In a new study, U.S. investigators found that students who said they started drinking by the 7th grade were more likely to say they had unprotected sex, multiple partners, sex while drunk or high, or been pregnant.
In another related study, a group of researchers showed that middle-schoolers who binge drink—downing at least 5 drinks on one occasion—are more likely to binge drink in high school.
However, kids who said their parents were involved in their lives—communicated well with them, were reasonable, and moderately supervised their activities—were less likely to say they tried binge drinking. This suggests that parents can influence kids’ choices, the researchers write.
“Parents often underestimate the risks to which their young teens are exposed or the extent to which they still have influence over what their children do and who they hang out with,” Dr. Ann Stueve, an author of the study on early drinking and risky sex, told Reuters Health.
“Talking to children before they start to drink or have sex is critical to promoting abstinence and setting young teens on a healthy course,” she added.
Both studies appear in the American Journal of Public Health.
Stueve and her colleague Dr. Lydia N. O’Donnell, both based at the Education Development Center in Newton, Massachusetts, surveyed 1034 African-American and Latino students in the 7th and 10th grades about their drinking and sexual behaviors.

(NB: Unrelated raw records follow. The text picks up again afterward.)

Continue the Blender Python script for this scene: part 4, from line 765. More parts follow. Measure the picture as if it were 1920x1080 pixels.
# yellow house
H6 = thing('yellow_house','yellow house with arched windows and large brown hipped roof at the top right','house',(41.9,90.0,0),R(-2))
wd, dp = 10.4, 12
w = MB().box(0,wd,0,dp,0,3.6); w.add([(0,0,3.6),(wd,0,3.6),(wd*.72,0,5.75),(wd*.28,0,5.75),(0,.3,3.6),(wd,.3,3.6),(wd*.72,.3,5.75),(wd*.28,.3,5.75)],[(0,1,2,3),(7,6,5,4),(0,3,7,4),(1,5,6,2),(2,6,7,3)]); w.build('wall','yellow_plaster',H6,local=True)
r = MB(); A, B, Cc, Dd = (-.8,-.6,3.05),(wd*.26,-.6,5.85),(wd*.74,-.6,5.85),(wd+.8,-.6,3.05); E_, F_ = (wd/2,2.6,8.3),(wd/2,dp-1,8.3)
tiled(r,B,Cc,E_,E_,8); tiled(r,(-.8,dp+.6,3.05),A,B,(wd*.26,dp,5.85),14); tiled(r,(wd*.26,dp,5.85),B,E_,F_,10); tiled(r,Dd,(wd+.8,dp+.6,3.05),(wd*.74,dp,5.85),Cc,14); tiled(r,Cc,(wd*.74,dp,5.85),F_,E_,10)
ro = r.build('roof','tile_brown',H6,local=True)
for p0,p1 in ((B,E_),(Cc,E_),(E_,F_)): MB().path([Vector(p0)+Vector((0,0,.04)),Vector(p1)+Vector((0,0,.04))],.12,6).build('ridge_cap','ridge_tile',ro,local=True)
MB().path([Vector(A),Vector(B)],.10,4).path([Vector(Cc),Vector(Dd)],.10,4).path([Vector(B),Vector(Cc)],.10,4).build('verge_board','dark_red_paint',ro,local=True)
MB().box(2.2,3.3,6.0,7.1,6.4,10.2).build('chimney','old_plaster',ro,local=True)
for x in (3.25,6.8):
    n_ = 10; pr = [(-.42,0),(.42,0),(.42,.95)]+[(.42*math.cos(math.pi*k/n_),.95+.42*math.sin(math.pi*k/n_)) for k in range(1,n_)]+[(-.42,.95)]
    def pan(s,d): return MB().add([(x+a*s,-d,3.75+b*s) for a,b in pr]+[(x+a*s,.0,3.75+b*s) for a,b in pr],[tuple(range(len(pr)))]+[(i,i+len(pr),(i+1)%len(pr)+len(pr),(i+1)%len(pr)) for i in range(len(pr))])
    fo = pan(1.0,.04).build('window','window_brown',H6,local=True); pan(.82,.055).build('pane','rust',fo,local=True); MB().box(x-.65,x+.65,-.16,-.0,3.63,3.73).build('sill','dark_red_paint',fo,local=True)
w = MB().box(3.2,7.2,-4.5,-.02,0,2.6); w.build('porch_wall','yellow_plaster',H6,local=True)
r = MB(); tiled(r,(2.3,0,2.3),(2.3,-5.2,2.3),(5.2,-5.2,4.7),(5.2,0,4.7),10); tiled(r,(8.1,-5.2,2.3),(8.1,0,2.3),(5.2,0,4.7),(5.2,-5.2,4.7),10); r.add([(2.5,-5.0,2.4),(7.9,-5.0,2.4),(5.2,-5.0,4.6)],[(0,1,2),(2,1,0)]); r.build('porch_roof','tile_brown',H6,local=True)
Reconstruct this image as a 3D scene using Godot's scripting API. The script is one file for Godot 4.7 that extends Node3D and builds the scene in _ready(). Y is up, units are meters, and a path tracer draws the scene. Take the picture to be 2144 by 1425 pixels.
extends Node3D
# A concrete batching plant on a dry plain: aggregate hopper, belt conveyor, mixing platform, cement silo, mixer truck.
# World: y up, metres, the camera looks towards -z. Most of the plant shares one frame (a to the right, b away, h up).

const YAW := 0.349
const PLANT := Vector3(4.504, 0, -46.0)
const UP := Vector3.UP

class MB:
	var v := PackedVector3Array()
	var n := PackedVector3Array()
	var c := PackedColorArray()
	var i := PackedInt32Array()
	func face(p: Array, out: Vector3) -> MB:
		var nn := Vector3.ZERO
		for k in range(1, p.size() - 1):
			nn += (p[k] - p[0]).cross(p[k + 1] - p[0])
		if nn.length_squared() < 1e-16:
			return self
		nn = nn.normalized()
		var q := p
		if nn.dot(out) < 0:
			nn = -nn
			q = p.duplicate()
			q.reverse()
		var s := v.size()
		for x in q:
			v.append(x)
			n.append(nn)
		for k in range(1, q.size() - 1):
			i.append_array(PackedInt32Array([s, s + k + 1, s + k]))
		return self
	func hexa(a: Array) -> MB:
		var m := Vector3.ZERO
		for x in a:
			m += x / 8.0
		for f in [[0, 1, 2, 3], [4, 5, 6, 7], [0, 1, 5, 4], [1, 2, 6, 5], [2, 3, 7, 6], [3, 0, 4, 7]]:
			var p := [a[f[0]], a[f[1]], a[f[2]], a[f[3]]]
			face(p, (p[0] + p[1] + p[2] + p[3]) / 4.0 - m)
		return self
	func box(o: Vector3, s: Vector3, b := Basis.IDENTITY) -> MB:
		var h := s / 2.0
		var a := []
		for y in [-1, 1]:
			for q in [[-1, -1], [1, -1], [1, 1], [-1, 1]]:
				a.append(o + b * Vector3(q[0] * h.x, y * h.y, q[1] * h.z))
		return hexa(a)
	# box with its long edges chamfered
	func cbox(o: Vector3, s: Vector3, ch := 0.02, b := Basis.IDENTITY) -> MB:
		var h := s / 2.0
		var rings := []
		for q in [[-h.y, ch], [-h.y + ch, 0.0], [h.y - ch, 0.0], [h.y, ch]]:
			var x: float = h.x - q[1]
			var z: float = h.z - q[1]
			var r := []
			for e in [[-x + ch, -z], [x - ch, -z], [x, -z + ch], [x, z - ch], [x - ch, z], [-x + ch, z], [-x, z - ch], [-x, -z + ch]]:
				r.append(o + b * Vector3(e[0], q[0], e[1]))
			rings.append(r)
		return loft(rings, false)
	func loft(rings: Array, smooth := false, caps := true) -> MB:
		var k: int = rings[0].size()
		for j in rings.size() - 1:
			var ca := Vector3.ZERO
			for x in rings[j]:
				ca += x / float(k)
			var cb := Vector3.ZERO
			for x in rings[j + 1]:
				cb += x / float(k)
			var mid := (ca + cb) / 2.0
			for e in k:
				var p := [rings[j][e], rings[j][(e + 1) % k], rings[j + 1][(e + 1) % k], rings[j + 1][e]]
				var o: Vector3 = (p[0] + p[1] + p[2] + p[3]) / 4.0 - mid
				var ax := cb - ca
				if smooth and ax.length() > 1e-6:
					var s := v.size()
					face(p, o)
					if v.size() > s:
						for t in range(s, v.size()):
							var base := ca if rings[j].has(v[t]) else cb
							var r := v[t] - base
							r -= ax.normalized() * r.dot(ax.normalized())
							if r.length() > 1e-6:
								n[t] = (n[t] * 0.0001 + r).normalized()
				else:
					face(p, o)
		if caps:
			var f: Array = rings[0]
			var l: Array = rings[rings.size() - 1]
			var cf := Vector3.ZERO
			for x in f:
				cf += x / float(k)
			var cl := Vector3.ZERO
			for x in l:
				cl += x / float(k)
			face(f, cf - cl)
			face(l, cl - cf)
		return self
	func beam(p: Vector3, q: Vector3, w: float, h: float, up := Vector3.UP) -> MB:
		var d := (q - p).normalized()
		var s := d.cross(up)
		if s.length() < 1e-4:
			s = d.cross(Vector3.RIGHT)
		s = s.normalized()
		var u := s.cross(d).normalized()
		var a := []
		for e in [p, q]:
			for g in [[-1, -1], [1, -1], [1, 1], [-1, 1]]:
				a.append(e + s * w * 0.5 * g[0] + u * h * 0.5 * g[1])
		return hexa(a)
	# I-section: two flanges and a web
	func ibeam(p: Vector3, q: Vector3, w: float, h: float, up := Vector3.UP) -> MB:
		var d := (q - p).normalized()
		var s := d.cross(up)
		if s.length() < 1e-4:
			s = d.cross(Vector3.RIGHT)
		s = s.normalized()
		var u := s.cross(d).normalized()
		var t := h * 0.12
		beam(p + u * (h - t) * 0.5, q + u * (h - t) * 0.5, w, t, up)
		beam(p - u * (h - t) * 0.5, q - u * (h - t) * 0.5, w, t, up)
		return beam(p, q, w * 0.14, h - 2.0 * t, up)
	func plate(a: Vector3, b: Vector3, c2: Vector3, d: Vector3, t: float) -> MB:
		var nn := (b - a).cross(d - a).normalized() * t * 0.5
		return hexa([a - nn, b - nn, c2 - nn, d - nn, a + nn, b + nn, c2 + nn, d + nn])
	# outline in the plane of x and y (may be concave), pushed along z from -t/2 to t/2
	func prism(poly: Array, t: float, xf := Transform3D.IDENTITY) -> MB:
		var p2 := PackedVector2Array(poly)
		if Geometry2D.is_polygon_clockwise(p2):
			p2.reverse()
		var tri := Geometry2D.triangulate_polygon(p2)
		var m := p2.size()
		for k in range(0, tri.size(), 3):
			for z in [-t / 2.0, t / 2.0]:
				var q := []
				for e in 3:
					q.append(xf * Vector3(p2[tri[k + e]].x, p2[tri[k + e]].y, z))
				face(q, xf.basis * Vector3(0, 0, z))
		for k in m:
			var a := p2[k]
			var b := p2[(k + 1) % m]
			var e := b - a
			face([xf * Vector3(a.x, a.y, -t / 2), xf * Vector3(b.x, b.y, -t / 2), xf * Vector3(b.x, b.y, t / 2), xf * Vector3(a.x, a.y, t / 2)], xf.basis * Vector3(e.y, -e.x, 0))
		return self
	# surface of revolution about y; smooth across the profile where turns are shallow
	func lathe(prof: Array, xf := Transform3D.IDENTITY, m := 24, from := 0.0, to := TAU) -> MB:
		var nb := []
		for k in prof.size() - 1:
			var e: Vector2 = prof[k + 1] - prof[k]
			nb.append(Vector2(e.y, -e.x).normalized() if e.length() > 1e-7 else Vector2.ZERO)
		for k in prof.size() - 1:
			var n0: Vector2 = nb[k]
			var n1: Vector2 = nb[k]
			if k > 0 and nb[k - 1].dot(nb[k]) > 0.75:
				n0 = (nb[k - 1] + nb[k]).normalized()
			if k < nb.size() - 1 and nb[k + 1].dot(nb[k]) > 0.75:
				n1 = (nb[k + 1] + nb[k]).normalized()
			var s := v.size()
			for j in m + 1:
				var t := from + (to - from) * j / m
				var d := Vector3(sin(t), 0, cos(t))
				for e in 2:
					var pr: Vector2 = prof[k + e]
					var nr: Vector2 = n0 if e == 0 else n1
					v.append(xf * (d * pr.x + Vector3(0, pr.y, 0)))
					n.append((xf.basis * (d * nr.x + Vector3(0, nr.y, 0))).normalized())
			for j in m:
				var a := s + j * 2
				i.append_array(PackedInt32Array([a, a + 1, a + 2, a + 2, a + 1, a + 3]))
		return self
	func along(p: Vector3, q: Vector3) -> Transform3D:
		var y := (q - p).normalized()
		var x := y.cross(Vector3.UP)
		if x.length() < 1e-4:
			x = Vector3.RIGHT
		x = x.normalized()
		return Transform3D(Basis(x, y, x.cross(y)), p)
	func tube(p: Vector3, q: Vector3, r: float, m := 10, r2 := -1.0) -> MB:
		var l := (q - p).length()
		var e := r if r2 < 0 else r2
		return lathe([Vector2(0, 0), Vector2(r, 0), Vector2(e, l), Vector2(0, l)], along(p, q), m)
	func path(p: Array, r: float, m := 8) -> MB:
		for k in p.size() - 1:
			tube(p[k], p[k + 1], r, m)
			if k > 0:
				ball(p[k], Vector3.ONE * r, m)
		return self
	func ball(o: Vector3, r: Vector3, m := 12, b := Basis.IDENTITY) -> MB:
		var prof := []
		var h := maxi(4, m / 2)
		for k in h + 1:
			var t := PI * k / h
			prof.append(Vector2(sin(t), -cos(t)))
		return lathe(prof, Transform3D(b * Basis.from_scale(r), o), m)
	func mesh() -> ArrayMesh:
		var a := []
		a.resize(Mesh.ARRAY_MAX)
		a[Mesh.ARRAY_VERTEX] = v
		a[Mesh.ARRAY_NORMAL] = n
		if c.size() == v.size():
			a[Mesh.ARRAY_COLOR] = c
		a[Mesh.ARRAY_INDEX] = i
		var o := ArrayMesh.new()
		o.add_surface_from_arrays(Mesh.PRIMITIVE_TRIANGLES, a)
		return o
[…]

Kids who drank by 7th grade were also more likely to take sexual risks, such as having unprotected sex. Girls who drank at an early age were more likely to start having sex and have had sex during the previous 3 months.
Stueve explained that there are “many possible reasons” why drinking early in life could put kids at risk of later problems. For one, early drinkers may have problems at home or with friends, or feel peer pressure to do more grown-up things, she said.
“Once youth initiate risk behaviors, such as drinking, they are more likely to engage in risky behaviors in the future,” Stueve noted. “This is why it is so important to begin prevention early, before youth initiate drinking or sex.”
As part of the related study, Dr. Vincent Guilamo-Ramos of Columbia University in New York and his colleagues surveyed 5,300 7th and 8th grade students about their drinking patterns. Eight percent of 7th graders and 17 percent of 8th graders said they had tried binge drinking in the last year, and those who did in middle school were more likely to continue the habit in high school.
However, students who said their parents did very little to control or supervise—or were extremely controlling and supervising—were more likely to binge drink. “These data show that relatively moderate levels of control and supervision are optimal,” the authors write.
Students who said they were happy with the way they communicated with their parents, and their parents took the time to explain why something they did was wrong, were less likely to binge drink.